In terms of passing data in/out, maybe the template defines the body of a function along with a return statement:

value_template: |
    for state in states.sensor:
        if 'blah' in state.name:
            return state

    return ''

or

value_template: |
    return states('mysensor.val') + ' is too high'

The Mako folks probably already have an approach too.

I’m curious about that PR – link?

How would that separate from a non-templated form? All the | does is say “multi line”. It still wouldn’t know it’s a template. What happens if you want to add the word return to a field and it just be a string?

Have you considered that complex templates are probably an edge case and not the majority of templates?

Perhaps, but why not have something that scales to more complicated templates in a reasonable way (perhaps with a slight sacrifice to simpler one-liners)?

I’d say both of your examples are simpler/cleaner in pure Python:

trigger.to_entity.attributes.friendly_name + " is home!"
if is_state('person.a', 'home'):
  # do stuff for home
else:
   # do stuff for not home

With the added benefit that Python is the most popular programming language in the world while Jinja is fairly esoteric.

I assumed the _template part conveyed that, but I see that’s not the case.

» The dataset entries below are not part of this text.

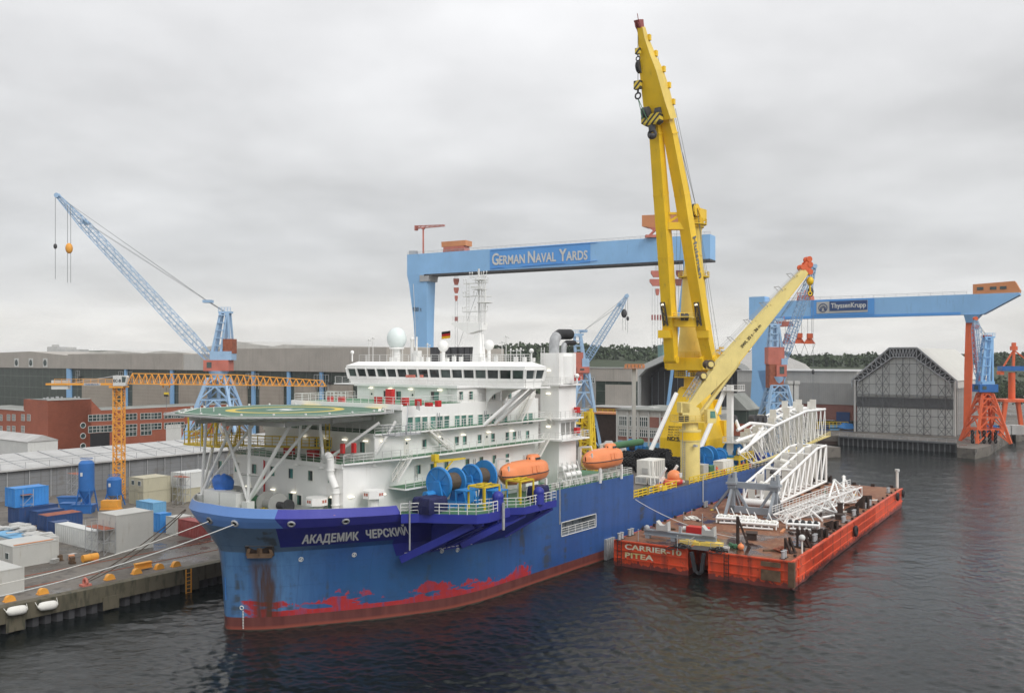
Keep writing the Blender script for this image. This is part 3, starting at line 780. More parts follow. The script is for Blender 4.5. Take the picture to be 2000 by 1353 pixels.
for x, y in ((725, 948), (850, 935), (968, 925), (1028, 920), (1140, 910), (1240, 900), (1347, 890), (1402, 885), (1500, 878)): win(wallB, *r4(x, y), 'p', 11, .95, 1.25, wmatsg if x % 2 == 0 else wmats)
for x, y in ((680, 1140), (785, 1130), (890, 1108), (1048, 1092), (1152, 1076), (1250, 1063), (1348, 1052)): win(wallA, *r4(x, y), 'p', 11, .95, 1.25, wmatsg)
for x, y in ((1000, 587), (1075, 585), (1245, 582), (1365, 578)): win(wallD, *r4(x, y), 'p', 10.3, .95, 1.25, wmats)
for x, y, w in ((440, 580, 1.1), (535, 584, 1.1), (807, 588, 1.7)): win(wallD, *r4(x, y), 'f', 31, w, 1.3, wmatsg)
def door(parent, p, plane):
 m = MB(); c = Vector(p)
 ux = Vector((0, 1, 0)) if plane == 'f' else Vector((1, 0, 0)); nn = Vector((-1, 0, 0)) if plane == 'f' else Vector((0, -1, 0)); uz = Vector((0, 0, 1))
 m.extr([c - ux * .45 - uz * 1.0, c + ux * .45 - uz * 1.0, c + ux * .45 + uz * 1.0, c - ux * .45 + uz * 1.0], nn * .06)
 m.tube(c + uz * .35 + nn * .05, c + uz * .35 + nn * .09, .17, n=12, mi=1)
 ship.part('door', m, [M['white2'], M['glass']], parent=parent)
for x, y in ((333, 590), (640, 598)): door(wallD, S(*r4(x, y), s=31), 'f')
for x, y in ((590, 962), (1193, 912)): door(wallB, S(*r4(x, y), t=11), 'p')
def wall_lamp(px, py, plane, val, parent, L=.8):
 p = S(px, py, s=val) if plane == 'f' else S(px, py, t=val)
 ux = Vector((0, 1, 0)) if plane == 'f' else Vector((1, 0, 0)); nn = Vector((-1, 0, 0)) if plane == 'f' else Vector((0, -1, 0))
 c = p + nn * .2; m = MB().bar(c - ux * L / 2, c + ux * L / 2, .13, .12)
 lamp = ship.part('wall_lamp', m, M['lamp'], parent=parent)
for x, y in ((285, 735), (595, 757), (912, 782), (1240, 802)): wall_lamp(*rb(x, y), 'f', 14, wallB)
for x, y in ((1485, 802), (1868, 775)): wall_lamp(*rb(x, y), 'p', 11, wallB)
for x, y in ((815, 857), (975, 878), (1280, 916), (620, 832)): wall_lamp(*r3(x, y), 'f', 8.7, wallA)
for x, y in ((1410, 916), (1660, 895)): wall_lamp(*r3(x, y), 'p', 11, wallA)
for x, y in ((823, 895), (1012, 880), (1205, 860), (1378, 851)): wall_lamp(*r4(x, y), 'p', 11, wallB)
for x, y in ((330, 528), (475, 535), (627, 537), (848, 545)): wall_lamp(*r4(x, y), 'f', 31, wallD, .8)
def walkway(z, pts, w_in, rail_pts, nm='walkway'):
 m = MB().prism(pts, z - .22, z, mi=0)
 m.prism([(x, y) for x, y in pts], z + .001, z + .02, mi=1)
 w = ship.part(nm, m, [M['white'], M['green']])
 ship.part('railing', MB().rail([(x, y, z) for x, y in rail_pts], 1.1, 1.55, .032), M['rail'], parent=w)
 return w
for sd in (-1, 1):
 w = walkway(20.15, [(8.5, sd * 10.9), (8.5, sd * 11.4), (17, sd * 12.6), (17, sd * 13), (49, sd * 13), (49, sd * 10.9)], 0, [(8.55, sd * 11.3), (17, sd * 12.7), (49, sd * 12.95)])
 w = walkway(16.4, [(16.5, sd * 10.9), (16.5, sd * 14), (34, sd * 14), (34, sd * 10.9)], 0, [(16.6, sd * 13.95), (34, sd * 13.95)])
 w = walkway(23.45, [(13.8, sd * 10.9), (13.8, sd * 11.3), (19, sd * 12.5), (50, sd * 12.5), (50, sd * 10.9)], 0, [(13.85, sd * 11.2), (19, sd * 12.45), (50, sd * 12.45)])
def roof_rails():
 for z, s0, s1, hw, nm in ((19.92, 8.7, 14, 11, 1), (23.32, 14, 19, 11, 1)):
  m = MB().box(s0 + .02, s1, -hw + .02, hw - .02, z, z + .05)
  d = ship.part('roof_deck', m, M['green'])
  ship.part('railing', MB().rail([(s1, -hw + .1, z), (s0 + .1, -hw + .1, z), (s0 + .1, hw - .1, z), (s1, hw - .1, z)], 1.1, 1.4, .032), M['rail'], parent=d)
 m = MB().box(19.02, 31, -10.9, 10.9, 26.72, 26.78)
 d = ship.part('roof_deck', m, M['green'])
 ship.part('railing', MB().rail([(31, -10.8, 26.78), (19.1, -10.8, 26.78), (19.1, 10.8, 26.78), (31, 10.8, 26.78)], 1.1, 1.5, .032), M['rail'], parent=d)
 ship.part('railing', MB().rail([(31.2, -10.9, 26.75), (46, -10.9, 26.75)], 1.1, 1.5, .03), M['rail'], parent=d)
roof_rails()
m = MB()
ship.part('roof_edge', MB().box(18.7, 19.05, -11.1, 11.1, 26.2, 26.95).box(13.75, 14.05, -11.1, 11.1, 22.9, 23.45).box(8.45, 8.75, -11.1, 11.1, 19.5, 20.0).box(30.6, 31.05, -10.6, 10.6, 28.75, 29.15).box(31, 50, -10.6, -10.25, 28.75, 28.95), M['white'])
def stair(a, b, w=1.0, ax=(0, 1, 0)):
 ship.part('stairway', MB().stair(a, b, w, ax), M['white2'])
stair(tuple(S(*r4(505, 1235), t=13)), tuple(S(*r4(615, 1050), t=13)), .9)
stair((27.8, -12.1, 20.2), (22.6, -12.1, 23.45), .8)
stair((46.5, -12.4, 16.4), (50.4, -12.4, 20.2), .9)
stair((43.6, -12.0, 23.5), (47.2, -12.0, 27.6), .9)
stair((50.8, -12.2, 23.5), (54.6, -12.2, 20.2), .9)
lad = MB()
for x, y0, y1, t in ((826, 715, 850, 11), (1180, 700, 820, 11), (1435, 850, 905, 11), (660, 1110, 1220, 11), (1097, 1060, 1130, 11)):
 a = S(*r4(x, y1), t=t); b = S(*r4(x, y0), t=t); L = MB().ladder((a.x, -t - .15, a.z), (a.x, -t - .15, b.z), .45, (1, 0, 0), .035)
 ship.part('ladder', L, M['galv'])
a = S(*r4(920, 650), s=31); b = S(*r4(920, 535), s=31)
ship.part('ladder', MB().ladder((30.85, a.y, a.z), (30.85, a.y, b.z + .6), .8, (0, 1, 0), .04), M['rail'])
v = MB(); c = S(699, 960, s=8.2); y0 = -9.3
P_ = [(8.9, y0 + 1.4, 20.3), (8.5, y0 + 1.1, 20.9), (8.3, y0 + .5, 21.0), (8.2, y0, 20.6), (8.2, y0, 19.3), (8.2, y0, 18.6), (8.2, y0 - .9, 17.1), (8.2, y0 - .9, 13.0)]
v.path(P_, .48, n=12)
for q in ((8.2, y0, 19.2), (8.2, y0 - .9, 16.5), (8.2, y0 - .9, 15)): v.tube((q[0], q[1], q[2]), (q[0], q[1], q[2] + .12), .58, n=12)
ship.part('vent_duct', v, M['white'])
for k, (px, py, ry) in enumerate(((1152, 970, 0), (1590, 915, 0))):
 q = S(*r3(px, py), s=7.2 if k == 0 else 13.5) if k == 0 else S(*r3(px, py), t=12.9)
 v = MB().tube((q.x, q.y, 12.95), (q.x, q.y, q.z - .1), .7 if k else .75, n=12)
 n8 = [(q.x + 1.4 * math.cos(R(22.5 + 45 * i)), q.y + 1.4 * math.sin(R(22.5 + 45 * i))) for i in range(8)]
 v.prism(n8, q.z - .1, q.z + .85)
 vt = ship.part('vent_mushroom', v, M['white'])
 sg = MB()
 for i in range(8):
  a0 = R(45 * i); d = Vector((math.cos(a0), math.sin(a0), 0)); t_ = Vector((-d.y, d.x, 0)); cc = Vector((q.x, q.y, q.z + .5)) + d * 1.32
  for r_ in ((-.18, 0),(.2, 0)):
   if i % 2: continue
   sg.add([cc + t_ * (r_[0] - .14) + Vector((0, 0, -.25)), cc + t_ * (r_[0] + .14) + Vector((0, 0, -.25)), cc + t_ * (r_[0] + .14) + Vector((0, 0, .1)), cc + t_ * (r_[0] - .14) + Vector((0, 0, .1))], [(0, 1, 2, 3)])
 ship.part('warning_plate', sg, M['redlead'], parent=vt)
BF = [(36.3, -18.6), (36.3, 18.4), (41.2, 18.6), (41.3, 10.9), (50, 10.8), (50, -10.8), (41.3, -10.9), (41.2, -19.9), (37.6, -19.9)]
BF = [(s_, -t_) for s_, t_ in BF]                    # local y = -t
def inset(poly, d):
 out = []
 for x, y in poly:
  out.append((x + (d if x < 39 else -d), y - d * (1 if y > 0 else -1)))
 return out
def bridge():
 m = MB(); low = inset(BF, .55); mid = inset(BF, .35); top = BF
 ring = lambda poly, z: [(x, y, z) for x, y in poly]
 m.loft([ring(low, 28.9), ring(mid, 29.75), ring(inset(BF, .02), 31.55), ring(BF, 31.62)][:2], cap=True)
 m.loft([ring(inset(BF, .3), 31.5), ring(BF, 31.52), ring(BF, 31.85), ring(inset(BF, 1.4), 32.5)], cap=True)
 m.prism([(35.4, 20.6), (35.4, -19.2), (41.5, -19.2), (41.5, 20.6)], 28.72, 28.9)
 br = ship.part('bridge', m, M['white'])
 a, b = inset(BF, .35), inset(BF, .02); n = len(BF)
 glass = MB(); mull = MB()
 g0, g1 = inset(BF, .5), inset(BF, .17)
 for i in range(n):
  j = (i + 1) % n
  p0, q0, p1, q1 = (Vector((*g0[i], 29.75)), Vector((*g0[j], 29.75)), Vector((*g1[i], 31.5)), Vector((*g1[j], 31.5)))
  L = (Vector(a[j]) - Vector(a[i])).length
  if abs(BF[i][0] - 50) < .1 or abs(BF[j][0] - 50) < .1:
   mull.add([p0, q0, q1, p1], [(0, 1, 2, 3)]); continue
  k = max(2, int(round(L / 2.3)))
  pa, qa, pb, qb = (Vector((*a[i], 29.75)), Vector((*a[j], 29.75)), Vector((*b[i], 31.5)), Vector((*b[j], 31.5)))
  for u in range(k + 1):
   f = u / k; lo, hi = pa.lerp(qa, f), pb.lerp(qb, f); mull.bar(lo, hi, .42 if 0 < u < k else .5, .16, up=(qa - pa))
  for u in range(k):
   A, B_, C_, D_ = p0.lerp(q0, u / k), p0.lerp(q0, (u + 1) / k), p1.lerp(q1, (u + 1) / k), p1.lerp(q1, u / k)
   ship.part('window', MB().add([A, B_, C_, D_], [(0, 1, 2, 3), (3, 2, 1, 0)]), M['screen'] if (u * 7 + i) % 3 else M['screen2'], parent=br)
  mull.bar(pa.lerp(pb, .09), qa.lerp(qb, .09), .2, .35); mull.bar(pa.lerp(pb, .95), qa.lerp(qb, .95), .2, .22)
 ship.part('mullion', mull, M['white'], parent=br)
 core = MB().prism(inset(BF, 2.2), 29.5, 31.5)
 ship.part('interior', core, M['dark'], parent=br)
 cons = MB().box(38, 39.5, -14, 14, 29.7, 30.4)
 ship.part('railing', MB().rail([(35.5, 20.4, 28.9), (35.5, -19.1, 28.9), (41.4, -19.1, 28.9)], 1.1, 1.7, .03), M['rail'], parent=br)
 rt = MB().rail([(40, 17.5, 32.5), (38.2, 17.5, 32.5), (38.2, -16.6, 32.5), (40, -16.6, 32.5)], 1.1, 1.6, .035)
 rt.rail([(49, 9, 32.5), (49, -9, 32.5)], 1.1, 1.6, .035)
 ship.part('railing', rt, M['rail'], parent=br)
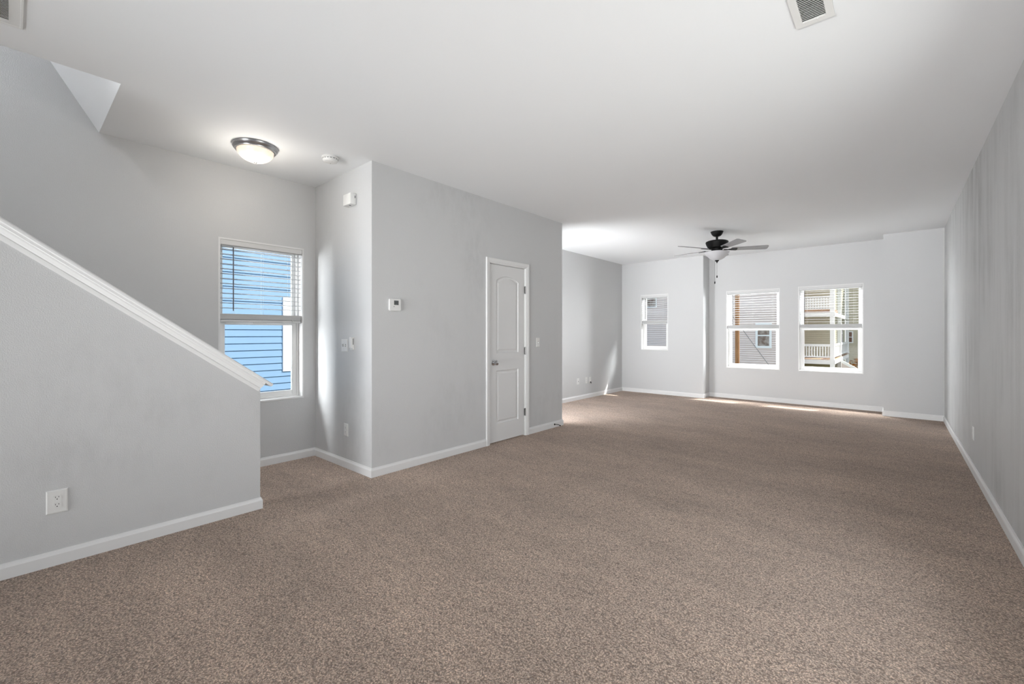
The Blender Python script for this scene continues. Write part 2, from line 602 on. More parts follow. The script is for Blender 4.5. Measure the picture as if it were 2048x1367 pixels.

Okay wrap it in <% and %> like Mako does.

So now that takes simple cases from this:

{{ states('x.y') }}

to this

<% return states('x.y') %>

or in the last example you gave:

<% return trigger.to_entity.attributes.friendly_name + " is home!" %>

opposed to this

{{ trigger.to_entity.attributes.friendly_name }} is home!

So, it seems the trend for the 99% use case just got harder to read and more verbose, where the ‘harder to do’ stuff stayed about the same.

For the record, my code looks like this, when I copy pasted it into the other topic, the forum software seriously screwed with the layout :slight_smile:

Seven characters is a small sacrifice compared to the syntactical benefits for anything that’s more substantial than a one liner.

(Of course can also just make the return statement optional for a one liner.)

Sorry I didn’t mean to critique your code specifically, I just find most non-trivial Jinja templates unnecessarily hard to grok!

What you found isn’t technically fair because the syntax you see is littered with raw characters added by the yaml parser.

One other key consideration here I forgot about in my first post:

This is a key point, rendering a template cannot have side effects. If you changed from Jinja to Python how would you enforce this? Python’s power works against it here, the fact that it can do so much would make it tough to ensure there cannot be side effects caused by rendering a template. By using a templating engine like Jinja this can be enforced since the utilities exposed ensure it is literally incapable of creating side effects.

I’m not familiar enough with the internals of Python to know how this could be done. I know there is a way to create a sandbox since the HA team has leveraged that capability in the python_script integration. But can that sandbox actually be tight enough to guarantee no side effects? And how much work would it take to do that?

Sorry, I have no idea what you mean by " when I copy pasted it into the other topic".

Did I miss something?

I think it’s a miss understanding. The forum didn’t screw up his format, he copied it from the UI, which screwed up the formatting.

2 Likes

I wasn’t aware you couldn’t search the forum.